📝 SummarXiv

Abstract

Edge intelligence (EI) allows resource-constrained edge devices (EDs) to offload computation-intensive AI tasks (e.g., visual object detection) to edge servers (ESs) for fast execution. However, transmitting high-volume raw task data (e.g., 4K video) over bandwidth-limited wireless networks incurs significant latency. While EDs can reduce transmission latency by degrading data before transmission (e.g., reducing resolution from 4K to 720p or 480p), it often deteriorates inference accuracy, creating a critical accuracy-latency tradeoff. The difficulty in balancing this tradeoff stems from the absence of closed-form models capturing content-dependent accuracy-latency relationships. Besides, under bandwidth sharing constraints, the discrete degradation decisions among the EDs demonstrate inherent combinatorial complexity.
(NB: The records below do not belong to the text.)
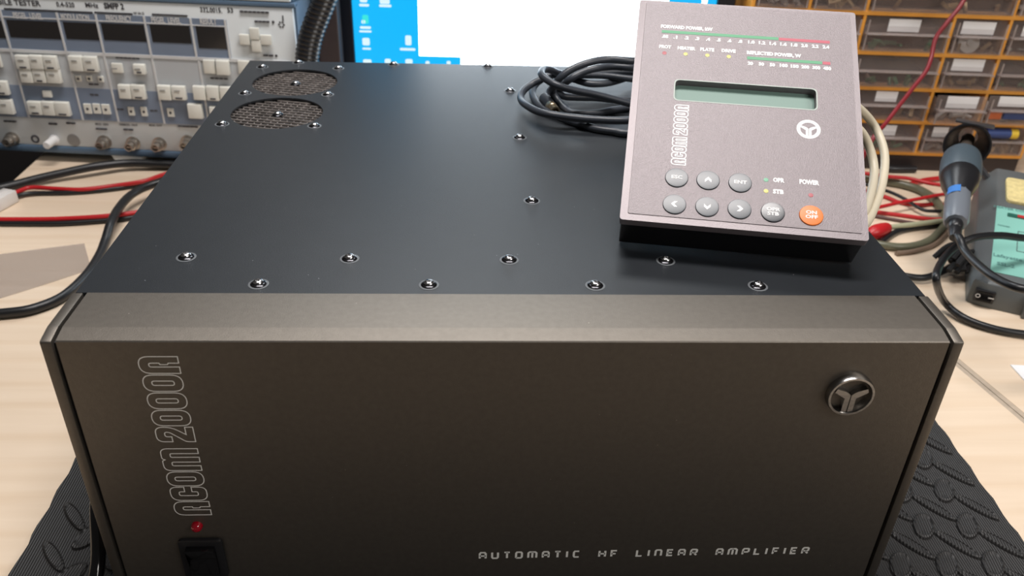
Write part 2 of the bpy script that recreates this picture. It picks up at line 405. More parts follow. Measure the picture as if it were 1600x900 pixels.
# outlined lettering
YFP = -.0396
GL = {'0': (.57, [[(0, 0, .28), (.57, 0, .28), (.57, 1, .28), (0, 1, .28)], [(.21, .22, .07), (.36, .22, .07), (.36, .78, .07), (.21, .78, .07)]]),
 'A': (.57, [[(0, 0), (0, 1, .28), (.57, 1, .28), (.57, 0), (.35, 0), (.35, .26), (.30, .29), (.30, .47), (.35, .49), (.35, .75, .06), (.22, .75, .06), (.22, 0)]]),
 'C': (.55, [[(0, 0, .26), (0, 1, .26), (.55, 1, .26), (.55, .60), (.36, .60), (.36, .76, .06), (.20, .76, .06), (.20, .24, .06), (.36, .24, .06), (.36, .40), (.55, .40), (.55, 0, .26)]]),
 'M': (.86, [[(0, 0), (0, 1, .26), (.39, 1, .12), (.43, .92), (.47, 1, .12), (.86, 1, .26), (.86, 0), (.67, 0), (.67, .76, .05), (.525, .76, .05), (.525, 0), (.335, 0), (.335, .76, .05), (.19, .76, .05), (.19, 0)]]),
 '2': (.55, [[(0, 0), (.55, 0), (.55, .21), (.27, .21), (.55, .56, .2), (.55, 1, .27), (0, 1, .27), (0, .60), (.19, .60), (.19, .77, .07), (.36, .77, .07), (.36, .64, .08), (0, .24, .08)]])}
GL['O'] = GL['0']
def outlined(bm, s, h, length, lw, F):
    tot = sum(GL[c][0] if c != ' ' else .16 for c in s)+.055*(len(s)-1); sx = length/tot; x = 0
    for c in s:
        if c == ' ': x += .16*sx+.055*sx; continue
        wd, cs = GL[c]
        for ct in cs:
            pts = [Vector((x+q.x*sx, q.y*h)) for q in roundpoly(ct)]
            ribbon(bm, pts, lw, True, F)
        x += wd*sx+.055*sx
bm = bm_new()
# text runs upward: text x -> +Z, text y -> -X
outlined(bm, 'ACOM 2000A', .0187, .1045, .00050, lambda a, b, h: Vector((-.1590-b-.0*a, YFP-.00006, ZL-.1150+a)))
A(tag(obj('model_lettering', bm, M_SILK), 'silver outlined lettering ACOM 2000A running up the panel'))
# solid caption lettering
ST = {'A': (.9, [[(0, 0), (0, 1), (.9, 1), (.9, 0)], [(0, .42), (.9, .42)]]), 'U': (.9, [[(0, 1), (0, 0), (.9, 0), (.9, 1)]]), 'T': (.8, [[(-.02, 1), (.82, 1)], [(.4, 1), (.4, 0)]]),
 'O': (.9, [[(0, 0), (0, 1), (.9, 1), (.9, 0), (0, -.0)]]), 'M': (1.25, [[(0, 0), (0, 1), (1.25, 1), (1.25, 0)], [(.62, 1), (.62, 0)]]), 'I': (.12, [[(.06, 0), (.06, 1)]]),
 'C': (.8, [[(.8, 1), (0, 1), (0, 0), (.8, 0)]]), 'H': (.9, [[(0, 0), (0, 1)], [(.9, 0), (.9, 1)], [(0, .5), (.9, .5)]]), 'F': (.8, [[(0, 0), (0, 1), (.8, 1)], [(0, .48), (.65, .48)]]),
 'L': (.8, [[(0, 1), (0, 0), (.8, 0)]]), 'N': (.9, [[(0, 0), (0, 1), (.9, 1), (.9, 0)]]), 'E': (.8, [[(.8, 1), (0, 1), (0, 0), (.8, 0)], [(0, .5), (.7, .5)]]),
 'R': (.9, [[(0, 0), (0, 1), (.9, 1), (.9, .45), (0, .45)], [(.45, .45), (.9, 0)]]), 'P': (.9, [[(0, 0), (0, 1), (.9, 1), (.9, .42), (0, .42)]])}
bm = bm_new(); s = 'AUTOMATIC HF LINEAR AMPLIFIER'; H = .0047; gap = .80
tot = sum(ST[c][0]*.8 if c != ' ' else .95 for c in s)+gap*(len(s)-1); Lw = .1895; k = Lw/tot/H; x = 0
for c in s:
    if c == ' ': x += .95+gap; continue
    for st in ST[c][1]:
        pts = [Vector(((x+a*.8)*H*k, b*H)) for a, b in st]
        if c in 'UOCAMNRP' and len(pts) > 2: pts = [pts[0]]+[q for i in range(1, len(pts)-1) for q in ((pts[i]*.82+pts[i-1]*.18) if (pts[i]-pts[i-1]).length > 0 else pts[i], (pts[i]*.82+pts[i+1]*.18))]+[pts[-1]]
        ribbon(bm, pts, .00120, False, lambda a, b, h: Vector((-.0152+a+(b*.0), YFP-.00006, ZL-.1520+b+a*.004)))
    x += ST[c][0]*.8+gap
A(tag(obj('caption_lettering', bm, mat('caption_print', (.92, .92, .88), .4)), 'pale lettering AUTOMATIC HF LINEAR AMPLIFIER along the bottom'))
# emblem
def emblem(bm, F, r, h, thick=1.0, ring=.16):
    """ring plus split Y; F maps (a,b,h)"""
    n = 48
    R = [[bm.verts.new(F(q*r*math.cos(2*math.pi*i/n), q*r*math.sin(2*math.pi*i/n), hh)) for i in range(n)] for q, hh in ((1, 0), (.99, h*.7), (.95, h), (1-ring, h), (1-ring-.03, h*.7), (1-ring-.04, 0))]
    for a, b in zip(R, R[1:]):
        for i in range(n): bm.faces.new((a[i], a[(i+1) % n], b[(i+1) % n], b[i]))
    for sgn in (-1, 1):
        pl = [(.02, -.82), (.24, -.80), (.24, -.12), (.70, .18), (.64, .36), (.28, .24), (.14, .16), (.02, .04)]
        pl = [(sgn*a*r, b*r) for a, b in pl]
        lo = [bm.verts.new(F(a, b, 0)) for a, b in pl]; hi = [bm.verts.new(F(a, b, h*.8)) for a, b in pl]; m = len(pl)
        bm.faces.new(hi)
        for i in range(m): bm.faces.new((lo[i], lo[(i+1) % m], hi[(i+1) % m], hi[i]))
bm = bm_new(); emblem(bm, lambda a, b, h: Vector((.1697+a, YFP-h, ZL-.0330+b)), .0122, .0038, ring=.14)
A(tag(obj('emblem', bm, M_CHROME, smooth=True), 'chrome ring emblem with a split Y'))
# indicator and power switch
pr = Plane((0, YFP, ZL), Matrix.Identity(3))
q = pr.hit(308, 821, 1); bm = bm_new()
lathe(bm, [(.0031, 0), (.0031, .0010), (.0027, .0024), (.0016, .0034), (0, .0037)], T(q.x, YFP, ZL+q.z) @ RX(math.pi/2), 20)
m_led = mat('red_indicator', (.35, .0, .012), .12, coat=.5); A(obj('indicator_lamp', bm, m_led, smooth=True))
qa = pr.hit(278, 842, 1); qb = pr.hit(347, 838, 1); xc = (qa.x+qb.x)/2; zt = ZL+(qa.z+qb.z)/2; hw = (qb.x-qa.x)/2
sw = bm_new(); prism(sw, [(q.x, q.y) for q in roundpoly([(xc-hw, zt-.030, .003), (xc+hw, zt-.030, .003), (xc+hw, zt, .003), (xc-hw, zt, .003)])], YFP-.0022, YFP, 'y', bev=.0005)
swo = A(obj('power_switch', sw, M_BLACK, smooth=True))
bm = bm_new(); prism(bm, [(YFP-.002, zt-.0045), (YFP-.0058, zt-.0050), (YFP-.0026, zt-.0145), (YFP-.0040, zt-.0255), (YFP-.002, zt-.0260)], xc-hw+.0042, xc+hw-.0042, 'x', bev=.0003)
rk = obj('rocker', bm, M_GLOSSB, smooth=True); rk.parent = swo

# ------------------------------------------------------------------ remote control unit leaning on the lid
CO = Vector((.1245, .0294, .2228)); CR = Euler((.5533, -.0056, -.1889), 'XYZ').to_matrix()
CW, CH, CT = .1315, .1634, .0263
cu = Plane(CO, CR)
ctl = thing('control_unit', 'brown remote control unit with small display and round buttons, tilted on the lid', 'control unit', cu.M)
NZ = .0006
def face(px, py): q = cu.hit(px, py, 2); return q.x, q.y
bm = bm_new()   # face plate with display opening
l0 = face(1054, 142); l1 = face(1276, 160)
LX0 = (face(1056, 127)[0]+face(1053, 157)[0])/2; LX1 = (face(1276, 140)[0]+face(1274, 172)[0])/2
LY1 = (face(1056, 127)[1]+face(1276, 140)[1])/2; LY0 = (face(1053, 157)[1]+face(1274, 172)[1])/2
outer = [(q.x, q.y) for q in roundpoly([(-CW/2, 0, .002), (CW/2, 0, .002), (CW/2, CH, .002), (-CW/2, CH, .002)], 4)]
hole = [(q.x, q.y) for q in roundpoly([(LX0, LY0, .003), (LX1, LY0, .003), (LX1, LY1, .003), (LX0, LY1, .003)], 5)]
inner = [(q.x, q.y) for q in roundpoly([(-CW/2+.0042, .0042, .001), (CW/2-.0032, .0042, .001), (CW/2-.0032, CH-.0022, .001), (-CW/2+.0042, CH-.0022, .001)], 3)]
def ringfill(bm, A_, B_, z):
    def lp(pts): vs = [bm.verts.new((x, y, z)) for x, y in pts]; return [bm.edges.new((vs[i], vs[(i+1) % len(vs)])) for i in range(len(vs))]
    return bmesh.ops.triangle_fill(bm, use_beauty=True, edges=lp(A_)+lp(B_))
ringfill(bm, inner, hole, NZ)
r = bmesh.ops.extrude_face_region(bm, geom=bm.faces[:]); bmesh.ops.translate(bm, vec=(0, 0, -.0046), verts=[v for v in r['geom'] if isinstance(v, bmesh.types.BMVert)])
obj('face_panel', bm, M_PANEL, ctl)
bm = bm_new(); ringfill(bm, outer, [(x*1.0015, (y-CH/2)*1.0015+CH/2) for x, y in inner], NZ*.4)
r = bmesh.ops.extrude_face_region(bm, geom=bm.faces[:]); bmesh.ops.translate(bm, vec=(0, 0, -.0052), verts=[v for v in r['geom'] if isinstance(v, bmesh.types.BMVert)])
obj('rim', bm, M_RIM, ctl)
bm = bm_new(); prism(bm, [(-CW/2+.001, .0012), (CW/2-.0012, .0012), (CW/2-.0012, CH-.001), (-CW/2+.001, CH-.001)], -CT, -.0050, 'z', bev=.0006)
obj('housing', bm, M_BLACK, ctl)
m_lcd = mat('lcd_glass', (.20, .31, .27), .35, spec=.2)
bm = bm_new(); box(bm, LX0-.001, LX1+.001, LY0-.001, LY1+.001, -.0048, -.0040); obj('display', bm, m_lcd, ctl)
bm = bm_new(); ringfill(bm, [((x-(LX0+LX1)/2)*1.018+(LX0+LX1)/2, (y-(LY0+LY1)/2)*1.09+(LY0+LY1)/2) for x, y in hole], hole, NZ+.0001)
obj('display_bezel', bm, mat('lcd_edge', (.36, .42, .38), .4), ctl)
# support foot behind, holding the top up
Mi = cu.M.inverted()
bm = bm_new()
for sx in (-.045, .045):
    a = Vector((sx, CH-.025, -CT)); wa = cu.M @ a; wb = Vector((wa.x, wa.y+.012, ZL+.0022)); tube(bm, [a, Mi @ wb], .0022, 8, 1, smooth=False)
wa = Mi @ Vector(((cu.M @ Vector((-.045, CH-.025, -CT))).x, (cu.M @ Vector((-.045, CH-.025, -CT))).y+.012, ZL+.0022)); wb = Mi @ Vector(((cu.M @ Vector((.045, CH-.025, -CT))).x, (cu.M @ Vector((.045, CH-.025, -CT))).y+.012, ZL+.0022))
tube(bm, [wa, wb], .0022, 8, 1, smooth=False); obj('stand', bm, M_CHROME, ctl, smooth=True)
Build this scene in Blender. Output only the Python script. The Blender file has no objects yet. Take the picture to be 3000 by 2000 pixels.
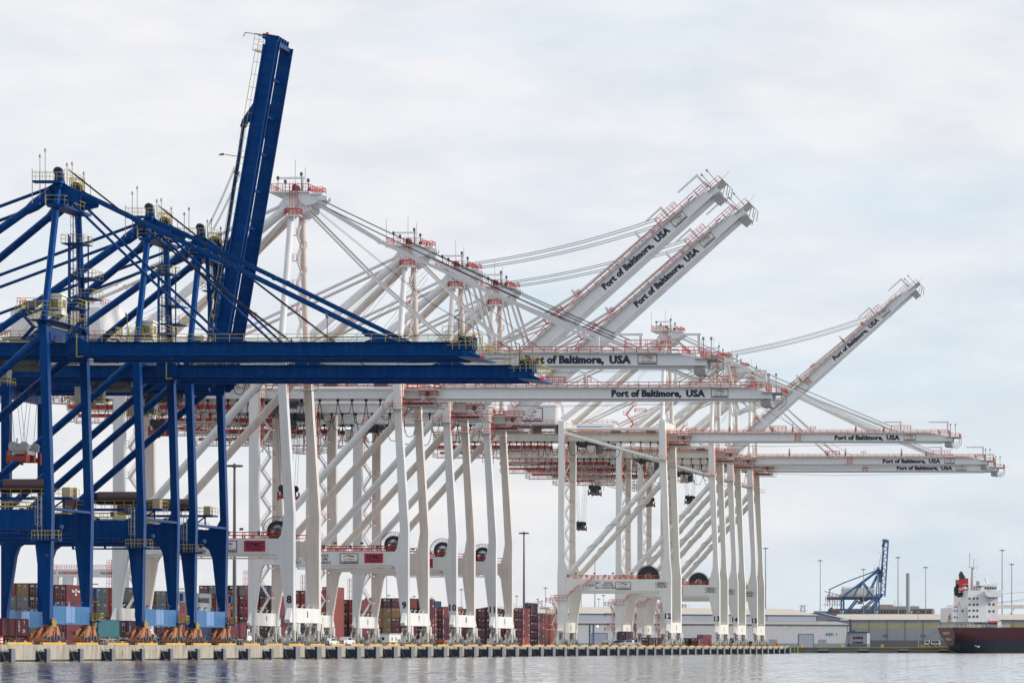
import bpy, math, random
from mathutils import Vector, Matrix, Euler
R = math.radians
rnd = random.Random(7)
sc = bpy.context.scene
COL = sc.collection

# ------------------------------------------------------------------ camera
F = 11300.0            # focal length in pixels of a 3000 px wide picture
VX, HY = 3710.0, 1899.0  # the point the quay runs towards
EYE = 1.73
cam_d = bpy.data.cameras.new('camera')
cam = bpy.data.objects.new('camera', cam_d); COL.objects.link(cam)
cam.location = (0, 0, EYE); cam.rotation_euler = (R(90), 0, 0)
cam_d.sensor_width = 36; cam_d.lens = F / 3000 * 36
cam_d.shift_x = -(VX - 1500) / 3000; cam_d.shift_y = (HY - 1000) / 3000
cam_d.clip_start = 5; cam_d.clip_end = 40000
sc.camera = cam

# ------------------------------------------------------------------ sky
SUN_EL, SUN_AZ = 28.0, 87.0        # azimuth from +Y (view direction) towards +X
w = bpy.data.worlds.new('World'); sc.world = w; w.use_nodes = True
nt = w.node_tree; nt.nodes.clear()
def N(t, **k):
    n = nt.nodes.new(t)
    for a, b in k.items(): setattr(n, a, b)
    return n
out = N('ShaderNodeOutputWorld'); bg = N('ShaderNodeBackground'); bg.inputs['Strength'].default_value = 0.1
sky = N('ShaderNodeTexSky', sky_type='NISHITA'); sky.sun_disc = False
sky.sun_elevation = R(SUN_EL); sky.sun_rotation = R(SUN_AZ); sky.air_density = 1.0; sky.dust_density = 1.5
tc = N('ShaderNodeTexCoord'); mp = N('ShaderNodeMapping'); mp.inputs['Scale'].default_value = (1, 1, 3.2)
mp.inputs['Rotation'].default_value = (0, R(14), 0)
n1 = N('ShaderNodeTexNoise'); n1.inputs['Scale'].default_value = 9; n1.inputs['Detail'].default_value = 7; n1.inputs['Roughness'].default_value = 0.52
n1.inputs['Distortion'].default_value = 0.3
n2 = N('ShaderNodeTexNoise'); n2.inputs['Scale'].default_value = 3.2; n2.inputs['Detail'].default_value = 3
sx = N('ShaderNodeSeparateXYZ')
# cover: more blue patches towards the right of the view
mx = N('ShaderNodeMath', operation='MULTIPLY_ADD'); mx.inputs[1].default_value = -0.8; mx.inputs[2].default_value = -0.15
ad = N('ShaderNodeMath', operation='ADD'); ad2 = N('ShaderNodeMath', operation='ADD')
cr = N('ShaderNodeValToRGB')
cr.color_ramp.elements[0].position = 0.40; cr.color_ramp.elements[0].color = (0, 0, 0, 1)
cr.color_ramp.elements[1].position = 0.66; cr.color_ramp.elements[1].color = (1, 1, 1, 1)
cloud = N('ShaderNodeMixRGB'); cloud.inputs[1].default_value = (8.1, 8.95, 9.8, 1); cloud.inputs[2].default_value = (9.7, 9.6, 9.8, 1)
mix = N('ShaderNodeMixRGB'); mix.inputs[0].default_value = 0.86
L = nt.links.new
L(tc.outputs['Generated'], mp.inputs['Vector']); L(mp.outputs[0], n1.inputs['Vector']); L(mp.outputs[0], n2.inputs['Vector'])
L(tc.outputs['Generated'], sx.inputs[0]); L(sx.outputs['X'], mx.inputs[0])
L(n1.outputs['Fac'], ad.inputs[0]); L(mx.outputs[0], ad.inputs[1])
n2m = N('ShaderNodeMath', operation='MULTIPLY_ADD'); n2m.inputs[1].default_value = 0.55; n2m.inputs[2].default_value = -0.2
L(n2.outputs['Fac'], n2m.inputs[0]); L(n2m.outputs[0], ad2.inputs[1]); L(ad.outputs[0], ad2.inputs[0])
L(ad2.outputs[0], cr.inputs[0]); L(cr.outputs[0], cloud.inputs[0])
n3 = N('ShaderNodeTexNoise'); n3.inputs['Scale'].default_value = 26; n3.inputs['Detail'].default_value = 6; n3.inputs['Roughness'].default_value = 0.55
L(mp.outputs[0], n3.inputs['Vector'])
r3 = N('ShaderNodeValToRGB'); r3.color_ramp.elements[0].position = 0.33; r3.color_ramp.elements[0].color = (0.87, 0.91, 0.95, 1); r3.color_ramp.elements[1].position = 0.68; r3.color_ramp.elements[1].color = (1.07, 1.06, 1.05, 1)
L(n3.outputs['Fac'], r3.inputs[0])
mul = N('ShaderNodeMixRGB'); mul.blend_type = 'MULTIPLY'; mul.inputs[0].default_value = 0.8; L(cloud.outputs[0], mul.inputs[1]); L(r3.outputs[0], mul.inputs[2])
L(sky.outputs[0], mix.inputs[1]); L(mul.outputs[0], mix.inputs[2]); L(mix.outputs[0], bg.inputs['Color']); L(bg.outputs[0], out.inputs['Surface'])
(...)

Mathematically, it requires solving a challenging \textit{black-box} mixed-integer nonlinear programming (MINLP). To address this problem, we propose LAB, a novel learning framework that seamlessly integrates deep reinforcement learning (DRL) and Bayesian optimization (BO). Specifically, LAB employs: (a) a DNN-based actor that maps input system state to degradation actions, directly addressing the combinatorial complexity of the MINLP; and (b) a BO-based critic with an explicit model built from fitting a Gaussian process surrogate with historical observations, enabling model-based evaluation of degradation actions. For each selected action, optimal bandwidth allocation is then efficiently derived via convex optimization. Numerical evaluations on real-world self-driving datasets demonstrate that LAB achieves near-optimal accuracy-latency tradeoff, exhibiting only 1.22\% accuracy degradation and 0.07s added latency compared to exhaustive search...